>> begin

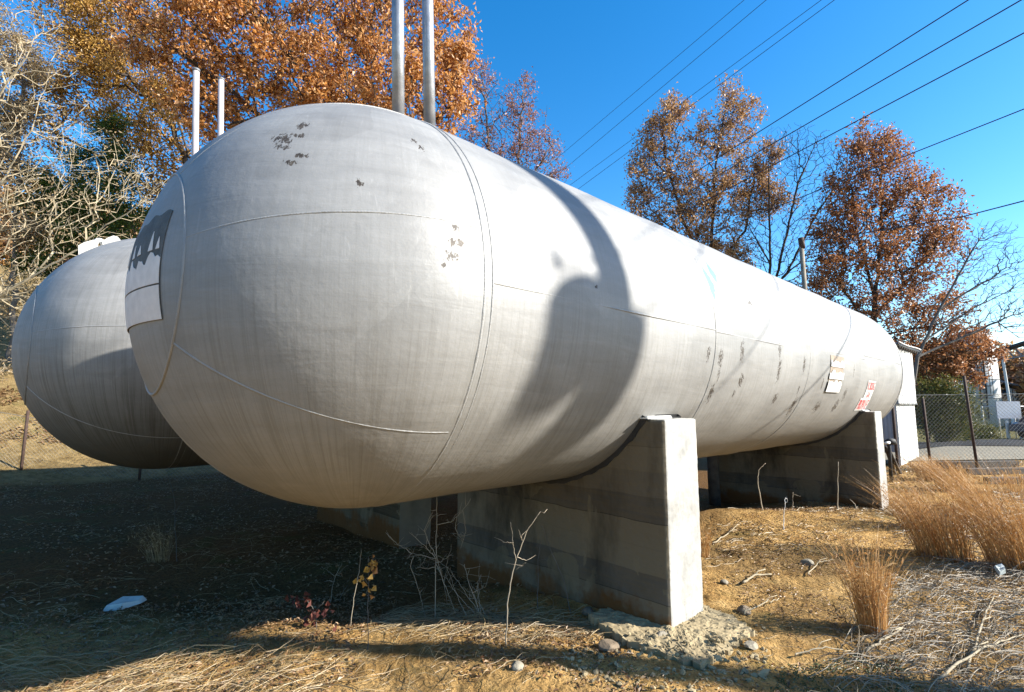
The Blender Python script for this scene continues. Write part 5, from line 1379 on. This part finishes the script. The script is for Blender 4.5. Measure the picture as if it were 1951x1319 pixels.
for k, (pts, lab, r_) in enumerate(([[(1415, 1117), (1440, 1107), (1468, 1102)], 'thick pale stick on the clay right of the near pier', 0.012], [[(1540, 1100), (1560, 1082), (1590, 1070)], 'thin curved stick left of the lone orange clump', 0.006],
                                    [[(1418, 1175), (1460, 1160), (1485, 1148)], 'slender stick near the rear corner of the footing', 0.006], [[(1510, 1255), (1560, 1250), (1625, 1248)], 'long thin stick on the mossy clay', 0.006],
                                    [[(1358, 1040), (1390, 1022), (1405, 1003)], 'pale forked stick just behind the near pier', 0.009], [[(1650, 1250), (1700, 1225), (1745, 1185)], 'pale branch pointing up into the stalks at lower right', 0.009],
                                    [[(1845, 1285), (1875, 1200), (1893, 1145)], 'long pale branch slanting through the lower right tangle', 0.009], [[(1790, 1303), (1870, 1250), (1960, 1215)], 'pale branch crossing the lower right corner', 0.009])):
    G = [gpt(*p) for p in pts]; P = [q + np.array([0, 0, r_ + 0.015 + 0.03 * (i == 1)]) for i, q in enumerate(G)]
    P = np.array(P); tt = np.linspace(0, 2, 14); Q = np.stack([np.interp(tt, [0, 1, 2], P[:, c]) for c in range(3)], 1); Q += np.random.default_rng(k).normal(0, 0.006, Q.shape)
    mb = MB(); mb.tube(Q - np.array(G[0]), np.linspace(r_, r_ * 0.5, 14), 6); m_ = Q[6] - G[0]
    mb.tube([m_, m_ + np.array([0.06, 0.05, 0.02]), m_ + np.array([0.14, 0.07, 0.03])], r_ * 0.45, 5)
    o = mb.build('fallen_stick', M['bark_pale'], None, True); o.location = tuple(G[0]); tag(o, lab, 'stick', 'fallen sticks')

# crushed white plastic plate in the shade; white scrap at right
g = gpt(236, 1158)
mb = MB(); rgx = np.random.default_rng(3)
C = [(-0.17, -0.09, .0), (0.02, -0.12, .01), (0.17, -0.03, .02), (0.20, 0.06, .015), (0.03, 0.13, .03), (-0.05, 0.10, .035)]
top = [(x * .8, y * .8, .05 + .015 * (i % 2)) for i, (x, y, z) in enumerate(C)]
V = C + top + [(0.02, 0.01, 0.045)]
F = [(i, (i + 1) % 6, (i + 1) % 6 + 6, i + 6) for i in range(6)] + [(i + 6, (i + 1) % 6 + 6, 12) for i in range(6)] + [tuple(range(5, -1, -1))]
mb.add(V, F); o = mb.build('crushed_container', M['plastic'], None, False, bevel=0.004); o.scale = (0.85, 0.85, 1.0); o.location = (g[0], g[1], g[2] + 0.01); o.rotation_euler = (0.10, 0, 0.3); tag(o, 'crumpled white plastic container lying in the shade at lower left', 'litter')
g = gpt(1905, 1100)
mb = MB(); mb.add([(x * 1.1, y, z) for x, y, z in V], F); o = mb.build('plastic_bag', M['plastic'], None, False); o.location = (g[0], g[1], g[2] + 0.05); o.scale = (0.42, 0.38, 0.8); o.rotation_euler = (0.3, -0.2, 0.4); tag(o, 'white scrap of plastic caught in the dead stalks at right', 'litter')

>> end

INSTRUCTIONS FOR THE TASK — Print each line of the material above exactly, with the pictures removed from your copy.

CORRECT RESPONSE —
The Blender Python script for this scene continues. Write part 5, from line 1379 on. This part finishes the script. The script is for Blender 4.5. Measure the picture as if it were 1951x1319 pixels.
for k, (pts, lab, r_) in enumerate(([[(1415, 1117), (1440, 1107), (1468, 1102)], 'thick pale stick on the clay right of the near pier', 0.012], [[(1540, 1100), (1560, 1082), (1590, 1070)], 'thin curved stick left of the lone orange clump', 0.006],
                                    [[(1418, 1175), (1460, 1160), (1485, 1148)], 'slender stick near the rear corner of the footing', 0.006], [[(1510, 1255), (1560, 1250), (1625, 1248)], 'long thin stick on the mossy clay', 0.006],
                                    [[(1358, 1040), (1390, 1022), (1405, 1003)], 'pale forked stick just behind the near pier', 0.009], [[(1650, 1250), (1700, 1225), (1745, 1185)], 'pale branch pointing up into the stalks at lower right', 0.009],
                                    [[(1845, 1285), (1875, 1200), (1893, 1145)], 'long pale branch slanting through the lower right tangle', 0.009], [[(1790, 1303), (1870, 1250), (1960, 1215)], 'pale branch crossing the lower right corner', 0.009])):
    G = [gpt(*p) for p in pts]; P = [q + np.array([0, 0, r_ + 0.015 + 0.03 * (i == 1)]) for i, q in enumerate(G)]
    P = np.array(P); tt = np.linspace(0, 2, 14); Q = np.stack([np.interp(tt, [0, 1, 2], P[:, c]) for c in range(3)], 1); Q += np.random.default_rng(k).normal(0, 0.006, Q.shape)
    mb = MB(); mb.tube(Q - np.array(G[0]), np.linspace(r_, r_ * 0.5, 14), 6); m_ = Q[6] - G[0]
    mb.tube([m_, m_ + np.array([0.06, 0.05, 0.02]), m_ + np.array([0.14, 0.07, 0.03])], r_ * 0.45, 5)
    o = mb.build('fallen_stick', M['bark_pale'], None, True); o.location = tuple(G[0]); tag(o, lab, 'stick', 'fallen sticks')

# crushed white plastic plate in the shade; white scrap at right
g = gpt(236, 1158)
mb = MB(); rgx = np.random.default_rng(3)
C = [(-0.17, -0.09, .0), (0.02, -0.12, .01), (0.17, -0.03, .02), (0.20, 0.06, .015), (0.03, 0.13, .03), (-0.05, 0.10, .035)]
top = [(x * .8, y * .8, .05 + .015 * (i % 2)) for i, (x, y, z) in enumerate(C)]
V = C + top + [(0.02, 0.01, 0.045)]
F = [(i, (i + 1) % 6, (i + 1) % 6 + 6, i + 6) for i in range(6)] + [(i + 6, (i + 1) % 6 + 6, 12) for i in range(6)] + [tuple(range(5, -1, -1))]
mb.add(V, F); o = mb.build('crushed_container', M['plastic'], None, False, bevel=0.004); o.scale = (0.85, 0.85, 1.0); o.location = (g[0], g[1], g[2] + 0.01); o.rotation_euler = (0.10, 0, 0.3); tag(o, 'crumpled white plastic container lying in the shade at lower left', 'litter')
g = gpt(1905, 1100)
mb = MB(); mb.add([(x * 1.1, y, z) for x, y, z in V], F); o = mb.build('plastic_bag', M['plastic'], None, False); o.location = (g[0], g[1], g[2] + 0.05); o.scale = (0.42, 0.38, 0.8); o.rotation_euler = (0.3, -0.2, 0.4); tag(o, 'white scrap of plastic caught in the dead stalks at right', 'litter')